Мне двадцать восемь лет, и я здесь один из самых молодых. Моложе меня из литераторов, наверное, только Данин и Казакевич. Да и то ненамного. Мы невольно прислушиваемся. Идет ленивое, с большими паузами выяснение, кому сколько лет.
- Вы что! - говорит Михаил Лузгин Василию Дубровину, который только что стыдливо признался, что ему уже за сорок.- Вон во второй роте Ефим Зозуля шагает, ему пятидесятый идет. Или с ним рядом Бела Иллеш, тот всего года на три моложе. А вы еще вполне кавалер. Вот Фраерман, пожалуй, старше всех...
- Мы с Иллешем ровесники,- вставляет Иван Жига.- Оба девяносто пятого года.
- Я тоже девяносто пятого...- Это подает голос Марк Волосов.

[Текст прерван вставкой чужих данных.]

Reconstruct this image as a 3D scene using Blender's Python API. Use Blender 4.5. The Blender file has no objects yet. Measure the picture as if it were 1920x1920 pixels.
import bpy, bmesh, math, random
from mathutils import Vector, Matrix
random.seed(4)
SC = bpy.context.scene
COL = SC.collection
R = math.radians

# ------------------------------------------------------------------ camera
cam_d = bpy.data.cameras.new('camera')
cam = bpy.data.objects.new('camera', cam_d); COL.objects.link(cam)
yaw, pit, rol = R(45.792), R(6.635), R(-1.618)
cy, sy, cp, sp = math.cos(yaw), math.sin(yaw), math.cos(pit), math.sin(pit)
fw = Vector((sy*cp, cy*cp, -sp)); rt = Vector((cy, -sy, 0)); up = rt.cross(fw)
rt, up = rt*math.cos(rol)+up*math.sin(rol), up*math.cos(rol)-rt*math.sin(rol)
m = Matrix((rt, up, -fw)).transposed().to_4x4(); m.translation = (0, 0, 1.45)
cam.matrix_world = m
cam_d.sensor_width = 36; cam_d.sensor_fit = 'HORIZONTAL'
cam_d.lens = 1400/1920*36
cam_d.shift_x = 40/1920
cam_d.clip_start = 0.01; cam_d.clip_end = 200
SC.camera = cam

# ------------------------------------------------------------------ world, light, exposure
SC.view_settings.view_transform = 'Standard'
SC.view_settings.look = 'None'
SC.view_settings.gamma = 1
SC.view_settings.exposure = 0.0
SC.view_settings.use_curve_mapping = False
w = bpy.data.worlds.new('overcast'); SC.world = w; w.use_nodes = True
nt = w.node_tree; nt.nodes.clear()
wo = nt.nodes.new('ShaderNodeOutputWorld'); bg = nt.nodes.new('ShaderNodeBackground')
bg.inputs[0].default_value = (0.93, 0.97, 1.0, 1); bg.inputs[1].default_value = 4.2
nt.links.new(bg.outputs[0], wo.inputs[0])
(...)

Наша ополченческая рота необычна во многих отношениях. Достаточно сказать, что она укомплектована преимущественно профессиональными литераторами, членами Союза советских писателей - прозаиками, драматургами, поэтами, критиками. Но кроме того, она не соответствует обычным представлениям о воинском подразделении и по возрастному составу. Здесь представлены не просто разные годы рождения, но буквально разные поколения.
Разговор, начавшийся так лениво, постепенно привлекает все больше участников. Мы полулежим, опираясь на вещевые мешки, снять которые просто не в силах. Да и зачем, если с минуты на минуту прозвучит команда и мы двинемся дальше. Некоторые расстегнули ворот гимнастерки и домашним, совсем еще штатским жестом обмахивают лицо пилоткой. Некоторые, преодолев каменную усталость, неторопливо перематывают обмотки, по-нашему макароны. Ах эти чертовы обмотки! Сколько проклятий раздается в их адрес: не затянешь - обязательно на ходу размотаются, а затянешь потуже - затекут ноги.
Усталость такая, что даже закурить лень. А ведь нам еще идти и идти. Где же взять силы на новый переход? Словно прочитав мои мысли, Фурманский незаметно сует мне в руку кубик сахара. Мы уже знаем - в подобных обстоятельствах ничто так не бодрит, как сахар. Но все четыре куска, выданные на рассвете, я уже давно высосал самым эгоистическим образом. А вот Фурманский оказался и предусмотрительнее и добрее.
Разговор о возрасте все не иссякает. Выясняется, что Мафусаил у нас не кто иной, как Бляхин. Да, тот самый Бляхин Павел Андреевич. Да, по его сценарию были поставлены знаменитые в дни моего детства «Красные дьяволята». Я смотрел их, еще живя в Харькове. Господи! Ведь это было давным-давно, так давно, что даже не верится,- в начале двадцатых годов.
Мог ли я тогда предполагать, что окажусь в одном батальоне с автором этого фильма о Гражданской войне и что мы оба - «тот самый Бляхин» и я - станем солдатами Великой Отечественной войны!